The picture was a small oil on board which related closely a number of similar works made by Constable in c.1821-2. The artist and his young family first took lodgings in Hampstead in 1819 where, for two consecutive summers in 1821 and 1822, he rented a house at 2 Lower Terrace, close to the edge of Hampstead Heath.

The 7 x 5.5in (18 x 14cm) ‘sketch’ was titled View towards the back of a Terrace of Houses with Elder tree and came to auction with provenance to the former US ambassador to the UK, John Hay Whitney (1904-82).

Following its consignment, the auctioneers spent four months researching the picture and had its authenticity confirmed by Anne Lyles, former curator of 18th and 19th century British art at Tate Britain, who also helped with the cataloguing.

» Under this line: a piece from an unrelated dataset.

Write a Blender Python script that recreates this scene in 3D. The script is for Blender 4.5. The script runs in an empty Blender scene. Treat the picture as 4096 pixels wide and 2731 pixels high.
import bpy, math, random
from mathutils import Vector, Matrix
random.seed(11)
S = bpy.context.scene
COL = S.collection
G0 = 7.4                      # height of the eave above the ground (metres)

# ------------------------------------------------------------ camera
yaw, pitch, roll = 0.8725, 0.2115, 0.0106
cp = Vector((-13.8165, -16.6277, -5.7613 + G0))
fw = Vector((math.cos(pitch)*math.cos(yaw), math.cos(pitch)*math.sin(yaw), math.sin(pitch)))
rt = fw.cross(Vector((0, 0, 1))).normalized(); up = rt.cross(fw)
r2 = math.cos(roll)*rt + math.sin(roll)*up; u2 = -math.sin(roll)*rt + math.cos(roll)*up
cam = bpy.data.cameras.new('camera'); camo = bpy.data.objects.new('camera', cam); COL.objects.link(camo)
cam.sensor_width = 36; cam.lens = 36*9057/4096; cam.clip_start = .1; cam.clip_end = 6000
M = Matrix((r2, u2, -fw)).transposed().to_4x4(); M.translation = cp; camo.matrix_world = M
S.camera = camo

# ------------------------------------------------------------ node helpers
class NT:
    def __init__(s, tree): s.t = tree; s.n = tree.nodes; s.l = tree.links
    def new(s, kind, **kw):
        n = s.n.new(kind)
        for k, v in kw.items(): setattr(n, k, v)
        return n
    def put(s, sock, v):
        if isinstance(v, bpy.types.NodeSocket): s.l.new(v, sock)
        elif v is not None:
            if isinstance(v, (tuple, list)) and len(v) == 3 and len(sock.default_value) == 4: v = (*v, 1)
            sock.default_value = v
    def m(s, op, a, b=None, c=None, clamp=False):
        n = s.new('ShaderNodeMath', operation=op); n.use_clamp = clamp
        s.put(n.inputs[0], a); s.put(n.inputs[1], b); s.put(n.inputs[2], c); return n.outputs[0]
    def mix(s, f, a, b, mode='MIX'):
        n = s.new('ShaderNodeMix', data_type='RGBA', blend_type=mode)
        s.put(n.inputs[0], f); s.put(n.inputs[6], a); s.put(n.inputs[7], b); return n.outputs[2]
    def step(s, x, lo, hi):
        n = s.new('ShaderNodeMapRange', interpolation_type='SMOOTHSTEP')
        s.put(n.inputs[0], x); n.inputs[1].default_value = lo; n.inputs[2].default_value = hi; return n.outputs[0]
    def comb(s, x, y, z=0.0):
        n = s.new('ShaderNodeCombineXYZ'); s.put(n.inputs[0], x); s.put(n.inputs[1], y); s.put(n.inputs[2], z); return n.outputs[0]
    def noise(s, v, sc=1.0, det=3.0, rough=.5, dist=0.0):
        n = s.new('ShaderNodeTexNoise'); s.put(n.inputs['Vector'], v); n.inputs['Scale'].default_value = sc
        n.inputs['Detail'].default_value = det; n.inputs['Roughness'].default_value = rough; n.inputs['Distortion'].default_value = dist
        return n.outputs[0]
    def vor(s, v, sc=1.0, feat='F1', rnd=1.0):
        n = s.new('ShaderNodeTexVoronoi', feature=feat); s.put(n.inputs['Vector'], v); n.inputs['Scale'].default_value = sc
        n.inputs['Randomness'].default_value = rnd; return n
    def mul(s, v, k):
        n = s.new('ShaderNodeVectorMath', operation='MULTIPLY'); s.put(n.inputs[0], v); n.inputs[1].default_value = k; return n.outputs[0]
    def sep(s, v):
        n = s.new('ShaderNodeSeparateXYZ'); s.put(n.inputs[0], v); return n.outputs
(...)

She identified the picture at Roseberys as in keeping with two works once owned by the artist’s daughter Isabel Constable (who was born at the house in Hampstead in 1822). Like the current work, they were both painted on millboard, which Constable had first started using around 10 years earlier for his outdoor oil sketches made in Suffolk, Surrey and the Midlands.

Indeed, the picture at Roseberys may well have also once belonged to Isabel Constable, who later divided her collection of more than 30 oil paintings by her father between her favourite nieces, nephews and friends.

While the exact location of this study could not be identified, the depiction of an elder tree was not unusual. It was one of Constable’s favourite trees and, according to the catalogue, “he regarded it as possessing overtones of melancholy”.